As just a taste of what to expect, the authors say that you should consider the following areas when determining the potential financial impact of poor patch management:

* Downtime

What is the cost of computer downtime in your environment? What if critical business systems are interrupted? Determine the opportunity cost of lost end-user productivity, missing transactions on critical systems, and lost business during an incident. Downtime is caused by most attacks, either by the attack itself or by the corresponding remediation required when recovering. Some attacks have left computers down for several days.

* Remediation time

What is the cost of fixing a wide-ranging problem in your environment? How much does it cost to reinstall a computer? What if you had to reinstall all your computers? Many security attacks require a complete reinstallation to be certain that back doors (permitting future exploits) were not left by the attack.

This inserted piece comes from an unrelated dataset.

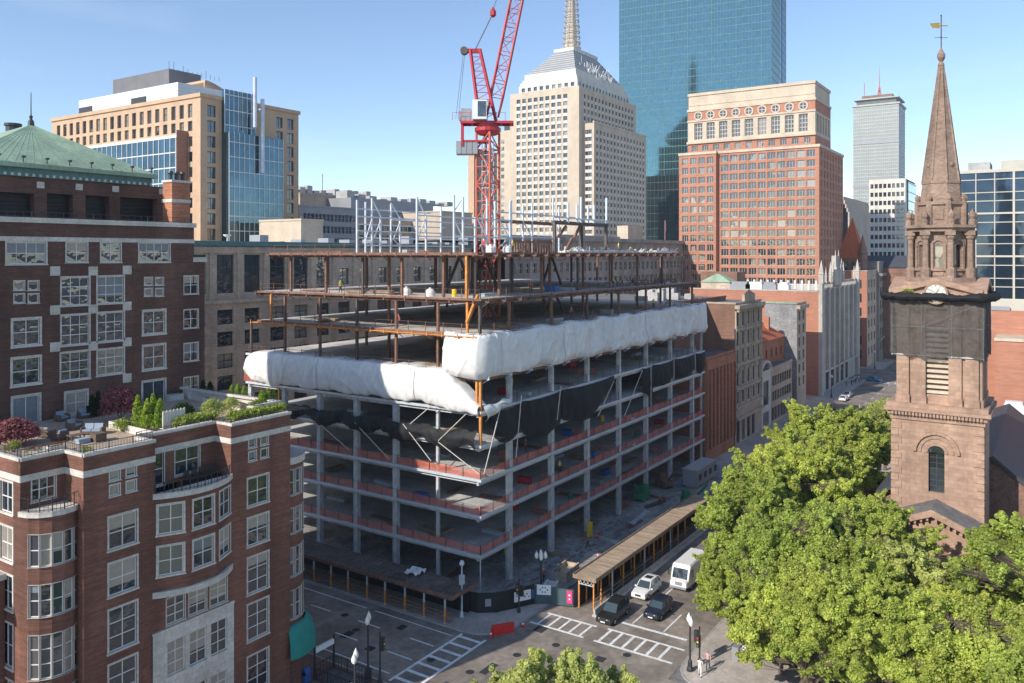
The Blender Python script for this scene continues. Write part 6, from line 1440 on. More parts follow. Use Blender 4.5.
fbox(mb, FE_, hw-.04, hw+.04, 14, 18.2, -.4, -.35, 1); mb.build('window', ['glass_far', 'frame_dark'], chh)
# base of the belfry: pediments and clock
mb = MB(); mb.prism([(tu+h2*math.cos(a)*1.05, tv+h2*math.sin(a)*1.05) for a in [math.pi/8+i*math.pi/4 for i in range(8)]], 34.75, 36.0)
for ang in range(4):
    c, s = math.cos(ang*math.pi/2), math.sin(ang*math.pi/2)
    def rp_(x, y, z): return (tu+c*x-s*y, tv+s*x+c*y, z)
    for sg in (-1, 1): mb.hexa([rp_(h2-1.4, 0, 35.9), rp_(h2+.75, 0, 35.9), rp_(h2+.75, sg*4.25, 34.75), rp_(h2-1.4, sg*4.25, 34.75), rp_(h2-1.4, 0, 36.5), rp_(h2+.75, 0, 36.5), rp_(h2+.75, sg*4.25, 35.3), rp_(h2-1.4, sg*4.25, 35.3)])
    mb.hexa([rp_(0, -3.2, 34.75), rp_(h2+.3, -3.2, 34.75), rp_(h2+.3, 3.2, 34.75), rp_(0, 3.2, 34.75), rp_(0, -1.0, 36.1), rp_(h2+.3, -1.0, 36.1), rp_(h2+.3, 1.0, 36.1), rp_(0, 1.0, 36.1)])
# octagon belfry
def octo(r): return [(tu+r*math.cos(a), tv+r*math.sin(a)) for a in [math.pi/8+i*math.pi/4 for i in range(8)]]
pr_ = lambda r, z0, z1: mb.prism(octo(r), z0, z1)
mb.build('belfry_base', 'brownstone', chh); mb = MB()
pr_(3.65, 35.2, 36.5)
for i in range(8):
    a1, a2 = octo(2.65)[i], octo(2.65)[(i+1) % 8]; L = math.hypot(a2[0]-a1[0], a2[1]-a1[1]); d = ((a2[0]-a1[0])/L, (a2[1]-a1[1])/L); Fo = Fac(a1, d, (d[1], -d[0]))
    facade(mb, Fo, 0, L, 36.5, 41.6, [(L/2-.42, 37.6, .84, 2.4)], .4)
    for q in range(8): t1, t2 = math.pi*q/8, math.pi*(q+1)/8; mb.bar(Fo.p(L/2+.62*math.cos(t1), 39.9+.62*math.sin(t1), .05), Fo.p(L/2+.62*math.cos(t2), 39.9+.62*math.sin(t2), .05), .2)
    fbox(mb, Fo, L/2-.72, L/2-.5, 37.4, 39.9, 0, .18); fbox(mb, Fo, L/2+.5, L/2+.72, 37.4, 39.9, 0, .18); fbox(mb, Fo, L/2-.78, L/2+.78, 37.2, 37.42, 0, .26); fbox(mb, Fo, L/2-.5, L/2+.5, 36.7, 37.1, 0, .1)
for (x, y) in octo(3.1):
    mb.lathe((x, y, 0), [(.5, 36.0), (.5, 37.4), (.38, 37.5), (.33, 37.6), (.3, 40.5), (.44, 40.7), (.48, 41.0)], 8); mb.box(x-.5, y-.5, 41.0, x+.5, y+.5, 41.5)
pr_(3.35, 41.4, 41.8); pr_(3.7, 41.8, 42.1)
pr_(2.35, 42.1, 44.3); pr_(2.6, 44.3, 44.6)
for (x, y) in octo(3.3): mb.lathe((x, y, 42.1), [(.34, 0), (.34, .5), (.2, .6), (.34, .9), (.32, 1.2), (.12, 1.45), (.03, 1.7)], 8)
for (x, y) in octo(2.42): mb.lathe((x, y, 42.1), [(.3, 0), (.3, 2.5), (.16, 2.6), (.28, 2.85), (.24, 3.1), (.03, 3.4)], 6)
for i in range(8):
    a1, a2 = octo(2.35)[i], octo(2.35)[(i+1) % 8]; L = math.hypot(a2[0]-a1[0], a2[1]-a1[1]); d = ((a2[0]-a1[0])/L, (a2[1]-a1[1])/L); Fo = Fac(a1, d, (d[1], -d[0])); fbox(mb, Fo, .45, L-.45, 42.7, 43.8, 0, .08)
belf = mb.build('belfry', 'brownstone_aged', chh)
mb = MB()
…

* Questionable data integrity

In the event that an attack damages data integrity, what is the cost of recovering that data from the last known good backup, or the cost of confirming data correctness with customers and partners?

* Lost credibility

What does it cost if you lose credibility with your customers? How much does it cost if you lose one or more of you customers?

* Negative public relations

What is the impact to your organization from negative public relations? How much could your stock price or company valuation fall if you are seen as an unreliable company with which to do business? What would be the impact of failing to protect your customer’s personal information, such as credit card numbers?

* Legal defenses

What might it cost to defend your organization from others taking legal action after an attack? Organizations providing important services to others have had their patch management process (or lack of one) put on trial.

* Stolen intellectual property

What is the cost if any of your organization’s intellectual property is stolen or destroyed?

Having to wait a few extra minutes, even a couple of extra hours, to download a patch is a small price to pay. Read the document, plan your strategy, sleep better at night.